Osouna and the defendant were charged with murder in the second degree and criminal possession of a weapon in the second degree. Prior to trial, the Supreme Court denied defense counsel's motion for severance of the trials of Osouna and the defendant, who were then tried together.
At trial, the People entered into evidence and played for the jury portions of Osouna's videotaped confession to police. During his confession, Osouna admitted his role in the shooting of Donald. Osouna also stated that prior to the shooting, Donald had "violated my peoples" by robbing "whoever was in the hallway." When asked if the person who was robbed was "the person that was making sure who goes in and if anybody was charged" to enter, Osouna answered "I would think so, yeah," "[w]ho else?" Osouna did not testify at trial.

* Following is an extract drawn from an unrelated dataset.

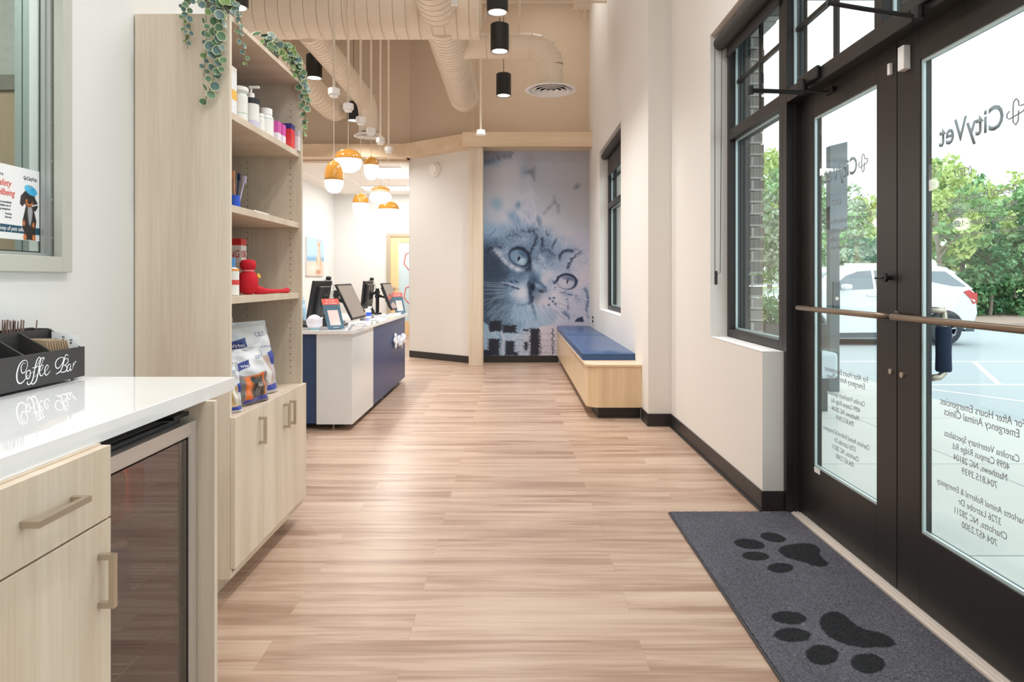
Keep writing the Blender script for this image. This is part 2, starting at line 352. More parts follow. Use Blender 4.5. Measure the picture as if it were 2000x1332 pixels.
# office drop ceiling with tile grid
m, N, L, b = node_mat('ceiling_tiles'); tc = N.new('ShaderNodeTexCoord'); br = N.new('ShaderNodeTexBrick'); br.offset = 0
for k, v in (('Scale', 1.0), ('Mortar Size', 0.012), ('Brick Width', 0.61), ('Row Height', 1.22)): br.inputs[k].default_value = v
br.inputs['Color1'].default_value = br.inputs['Color2'].default_value = (*lin((238, 232, 224)), 1); br.inputs['Mortar'].default_value = (*lin((252, 250, 246)), 1)
L.new(tc.outputs['Object'], br.inputs[0]); L.new(br.outputs[0], b.inputs['Base Color']); b.inputs['Roughness'].default_value = 0.9
MB().box(-4.07, 10.67, 3.08, -1.52, 15.1, 3.13).build('ceiling_office', m, kind=TRUE)

# baseboards
MB().box(XR - 0.008, 3.542, 0, XR, 5.592, 0.104).box(XR2 - 0.008, 5.592, 0, XR, 5.60, 0.104).box(XR2 - 0.008, 5.60, 0, XR2, 5.885, 0.104).box(XR - 0.008, 3.540, 0, 1.404, 3.55, 0.104).box(XR - 0.022, 3.532, 0, XR, 5.590, 0.010).build('baseboard_right', BASE, kind=TRUE, bevel=0.002)
MB().box(-0.44, YF - 0.01, 0, 0.65, YF, 0.1).build('baseboard_back', BASE, kind=TRUE)
MB().slab([A1 - nn * 0.01, B1 - nn * 0.01, B1, A1], (0, 0, 0.1)).build('baseboard_slanted', BASE, kind=TRUE)
# wooden portal around the mural and beams
MB().box(-0.632, 9.63, 0, -0.433, YF, 3.085).build('trim_1', WOOD, kind=TRUE)
MB().box(-0.72, 9.60, 3.08, XR2, YF, 3.285).build('trim_2', WOODM, kind=TRUE)
P0, P1 = Vector((-0.69, 9.678, 3.0835)), Vector((-1.715, 10.431, 3.0835))
MB().slab([P0, P1, P1 + nn * 0.25, P0 + nn * 0.25], (0, 0, 0.1945)).build('trim_3', WOODM, kind=TRUE)
MB().box(-3.95, 10.422, 3.081, -1.66, 10.67, 3.279).build('trim_4', WOODM, kind=TRUE)

# ---------------------------------------------------------------- storefront: sidelight window, doors
def bars(mb, x0, x1, y0, y1, z0, z1, t):
    mb.box(x0, y0, z0, x1, y0 + t, z1).box(x0, y1 - t, z0, x1, y1, z1).box(x0, y0 + t, z0, x1, y1 - t, z0 + t).box(x0, y0 + t, z1 - t, x1, y1 - t, z1)
def window(name, xf, y0, y1, z0, z1, ztr, xg, munt=True, label=None):
    o = thing(name, label, 'window', (xf, (y0 + y1) / 2, z0), kind='structure')
    m = MB(); bars(m, xf, xf + 0.11, y0, y1, z0, z1, 0.05); m.box(xf, y0 + 0.05, ztr - 0.033, xf + 0.11, y1 - 0.05, ztr + 0.033)
    m.build('window_frame', BRONZE, o, bevel=0.002)
    for k, (a, b2) in enumerate(((z0 + 0.05, ztr - 0.033), (ztr + 0.033, z1 - 0.05))):
        p = MB().box(xg, y0 + 0.05, a, xg + 0.012, y1 - 0.05, b2).build('window_pane', GLASS, o)
        g = MB(); bars(g, xg - 0.012, xg, y0 + 0.05, y1 - 0.05, a, b2, 0.010); g.build('glazing_bead', GASKET, p)
    if munt:
        m = MB(); a, b2 = ztr + 0.033, z1 - 0.05; zc = 2.485; yc = (y0 + y1) / 2
        m.box(xg - 0.004, yc - 0.011, a, xg + 0.016, yc + 0.011, b2).box(xg - 0.005, y0 + 0.05, zc - 0.011, xg + 0.017, y1 - 0.05, zc + 0.011)
        m.build('glazing_bar', BRONZE, o)
    return o
FX = 1.405
window('window_1', FX, 3.565, 4.49, 0.832, 2.81, 2.143, 1.455, label='tall dark framed window with glazing bars between the wall and the door')
window('window_2', 1.21, 7.03, 8.755, 0.83, 2.80, 2.143, 1.26, label='dark framed window above the blue cushioned bench')
window('window_3', FX, -0.4, 1.65, 0.04, 2.81, 2.143, 1.455, label='dark framed window nearest the camera')
MB().box(XR - 0.002, 3.549, 0.8252, FX, 4.49, 0.830).build('trim_5', SILL, kind=TRUE, bevel=0.002)
MB().box(XR2 - 0.002, 7.032, 0.8222, 1.21, 8.753, 0.827).build('trim_6', SILL, kind=TRUE)
fr = MB()   # mullions, header and transom frame of the doorway
fr.box(FX, 3.515, 0, FX + 0.11, 3.565, 2.81).box(FX + 0.04, 3.508, 0, FX + 0.11, 3.53, 2.125)
fr.box(FX, 1.65, 0, FX + 0.11, 1.74, 2.81)
fr.box(FX, 1.74, 2.113, FX + 0.11, 3.515, 2.179).box(FX, 1.74, 2.76, FX + 0.11, 3.515, 2.81).box(FX, 2.60, 2.179, FX + 0.11, 2.66, 2.76)
dfm = fr.build('trim_7', BRONZE, kind=TRUE, bevel=0.002); tag(dfm, 'dark bronze aluminium frame around and above the double doors', 'door frame', kind='structure')
tr = thing('window_4', 'upper glass over the double doors with thin glazing bars', 'window', (1.455, 2.63, 2.18), kind='structure')
for y0, y1 in ((1.74, 2.60), (2.66, 3.515)):
    p = MB().box(1.455, y0, 2.179, 1.467, y1, 2.76).build('window_pane', GLASS, tr)
    g = MB(); bars(g, 1.443, 1.455, y0, y1, 2.179, 2.76, 0.010); g.build('glazing_bead', GASKET, p)
    MB().box(1.451, (y0 + y1) / 2 - 0.011, 2.179, 1.471, (y0 + y1) / 2 + 0.011, 2.76).box(1.450, y0, 2.474, 1.472, y1, 2.496).build('glazing_bar', BRONZE, tr)
VINYL = mat('grey_window_lettering', (136, 139, 142), 0.6)
VINYLB = mat('slate_window_lettering', (140, 156, 164), 0.6)
LOGO = [(-.705, .18), (-.97, 0), (-.97, -.27), (-.705, -.43), (.705, -.16), (.97, .09), (.85, .345), (.49, .32), (.26, .41), (.25, .73), (0, .98), (-.26, .77), (-.32, .45), (-.32, -.73), (-.04, -1.02), (.21, -.77), (.25, 0)]   # open ribbon cross, seen from indoors
def cross_logo(cy, cz, hgt, x, m, parent, flip=1):
    """open ribbon cross with a heart-like loop"""
    k = hgt / 2; mb = MB(); mb.tube([(x, cy - p[0] * k, cz + p[1] * k) for p in LOGO], 0.0020 * hgt / 0.075, n=6)
    return mb.build('cross_emblem', m, parent)
def door_leaf(name, y0, y1, label, pull_y0, pull_y1):
    X0, X1 = 1.476, 1.52
    o = thing(name, label, 'door', (X0, (y0 + y1) / 2, 0), kind='structure')
    m = MB(); g0, g1 = y0 + 0.145, y1 - 0.145
    m.box(X0, y0, 0.012, X1, g0, 2.125).box(X0, g1, 0.012, X1, y1, 2.125).box(X0, g0, 0.012, X1, g1, 0.283).box(X0, g0, 2.0, X1, g1, 2.125)
    m.build('door_frame', BRONZE2, o, bevel=0.0015)
    p = MB().box(1.492, g0, 0.283, 1.504, g1, 2.0).build('door_pane', GLASS, o)
    g = MB(); bars(g, 1.482, 1.492, g0, g1, 0.283, 2.0, 0.011); g.build('glazing_bead', GASKET, p)
    yc = (y0 + y1) / 2; X = 1.4895; U = (0, 1, 0); Z = (0, 0, 1)
    it = [('General Practice Hours', 1.462, 0.024, 0.33), ('Mon - Fri 7:00am - 6:00pm', 1.418, 0.021, 0.33), ('Saturday 8:00am - 1:00pm', 1.379, 0.021, 0.33), ('First and third Saturday of each month', 1.345, 0.016, 0.38),
          ('For After Hours Emergencies:', 0.768, 0.025, 0.40), ('Emergency Animal Clinics', 0.735, 0.025, 0.35), ('Carolina Veterinary Specialists', 0.662, 0.022, 0.35), ('4099 Campus Ridge Rd.', 0.628, 0.022, 0.27),
          ('Matthews, NC 28104', 0.592, 0.022, 0.25), ('704.815.3939', 0.557, 0.022, 0.165), ('Charlotte Animal Referral & Emergency', 0.486, 0.021, 0.43), ('3726 Latrobe Dr', 0.45, 0.022, 0.20), ('Charlotte, NC 28211', 0.414, 0.022, 0.245), ('704.457.2300', 0.378, 0.022, 0.165)]
    items = [(t, (X, yc, z), U, Z, dict(height=hh, width=ww)) for t, z, hh, ww in it] + [('0.3727', (X, yc + 0.08, 1.545), U, Z, dict(height=0.028, width=0.09))]
    join_text('hours_lettering', items, VINYL, o)
    text('name_lettering', 'CityVet', (X, yc + 0.045, 1.666), U, Z, VINYLB, o, height=0.074, width=0.315, bold=0.018)
    cross_logo(yc - 0.162, 1.70, 0.078, X, VINYL, o, 1)
    # push bar across the inside
    z = 1.063; xb = 1.405; pts = [(1.476, pull_y0, z), (1.425, pull_y0 + 0.004, z), (1.410, pull_y0 + 0.015, z), (xb, pull_y0 + 0.035, z), (xb, pull_y1 - 0.035, z), (1.410, pull_y1 - 0.015, z), (1.425, pull_y1 - 0.004, z), (1.476, pull_y1, z)]
    MB().tube(pts, 0.0125, n=12).build('push_bar', BRASS, o, smooth=True)
    MB().lathe([(0.0, 0), (0.02, 0), (0.018, 0.008), (0.0, 0.008)], (1.468, pull_y0, z), 16, 'x').build('bar_mount', BRASS, o, smooth=False)
    return o
dl = door_leaf('door_1', 2.63, 3.508, 'left dark bronze glass door with closer arm, white lettering seen from behind', 2.62, 3.40)
dr = door_leaf('door_2', 1.745, 2.624, 'right dark bronze glass door, nearest the camera', 1.80, 2.555)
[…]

During the prosecutor's opening statement, she referenced Osouna's confession, informing the jurors "you will hear the victim... robbed one of his people, so instead of calling the police, these two defendants decided that Donald Reed had to die and they meted out their own version of street justice." During summation, the prosecutor again referred to Osouna's confession, telling the jurors that "[Osouna] admitted that his cousin was the person who worked the door that night," and that Osouna "made the decision to... grab his sidekick bouncer who told him he got robbed, they went out together and they set upon, tactically, this victim by running and shooting before a word was said."
The jury convicted the defendant of murder in the second degree and criminal possession of a weapon in the second degree. The defendant appeals.
"A defendant's right of confrontation is violated where the confession of a nontestifying codefendant that facially incriminates the defendant is introduced at their joint trial" (People v Russo, 81 A.D.3d 666, 667; see Bruton v United States, 391 U.S. 123, 135-137)." Bruton does not apply, and no violation of the Confrontation Clause exists, when the challenged statements are not incriminating on their face, but only become so when linked with other evidence introduced at trial" (People v Perry, 187 A.D.3d 796, 796). However, Bruton applies to statements that "'obviously refer directly to someone, often obviously the defendant, and which involve inferences that a jury ordinarily could make immediately'" (People v Johnson, 27 N.Y.3d 60, 69, quoting Gray v Maryland, 523 U.S. 185, 196).
Contrary to the People's contention, the admission of Osouna's confession was in violation of Bruton. Although Osouna did not specifically name the defendant as "the person who was making sure who goes in and if anybody was charged," and who was robbed by Donald shortly before the shooting, "the jury could easily have inferred" that the defendant was the person who was robbed (People v Russo, 81 A.D.3d at 667; see People v Cruz, 45 A.D.3d 1462, 1464). Indeed, the prosecutor encouraged that interpretation of Osouna's confession, informing the jury during opening statement that "you will hear the victim... robbed one of his people, so instead of calling the police, these two defendants decided that Donald Reed had to die and they meted out their own version of street justice" (emphasis added; see People v Singleton, 111 A.D.3d 769, 769-770; People v Pinto, 56 A.D.3d 956, 958). On summation, the prosecutor reinforced that Osouna's confession referred to the defendant, stating that "[Osouna] admitted that his cousin was the person who worked the door that night," and that Osouna "made the decision to... grab his sidekick bouncer who told him he got robbed, they went out together and they set upon, tactically, this victim by running and shooting before a word was said." Further, Osouna's confession supplied the only evidence of motive to shoot Donald, and linked that motive to the defendant as the individual who was robbed by Donald shortly before the shooting (see People v Johnson, 123 A.D.3d 573, 575-576, affd 27 N.Y.3d 60; People v Dunbar, 104 A.D.3d 198, 215-216, affd 24 N.Y.3d 304). Moreover, the Supreme Court failed to issue a limiting instruction that the confession should be considered only as evidence of guilt as to Osouna (see People v Casares, 187 A.D.3d 779). Thus, the admission of Osouna's confession was error. Nevertheless, under the particular circumstances of this case, the error was harmless in light of the overwhelming evidence of the defendant's guilt, including the identifications of the defendant by Shameek and by Strickland, and since there is no reasonable possibility that the improperly admitted confession contributed to the defendant's convictions (see People v Crimmins, 36 N.Y.2d 230, 237; People v Martin, 58 A.D.3d 519; People v Blount, 193 A.D.2d 610, 611).
Contrary to the defendant's contention, the Supreme Court did not err in declining to issue an expanded identification charge (see People v Knight, 87 N.Y.2d 873, 874-875; People v Vasquez, 253 A.D.2d 676; see also People v Bravo, 69 A.D.3d 870).
The sentence imposed was not excessive (see People v Suitte, 90 A.D.2d 80).
The defendant's remaining contentions are unpreserved for appellate review and, in any event, without merit.
BARROS, J.P., RIVERA, WOOTEN and FORD, JJ., concur.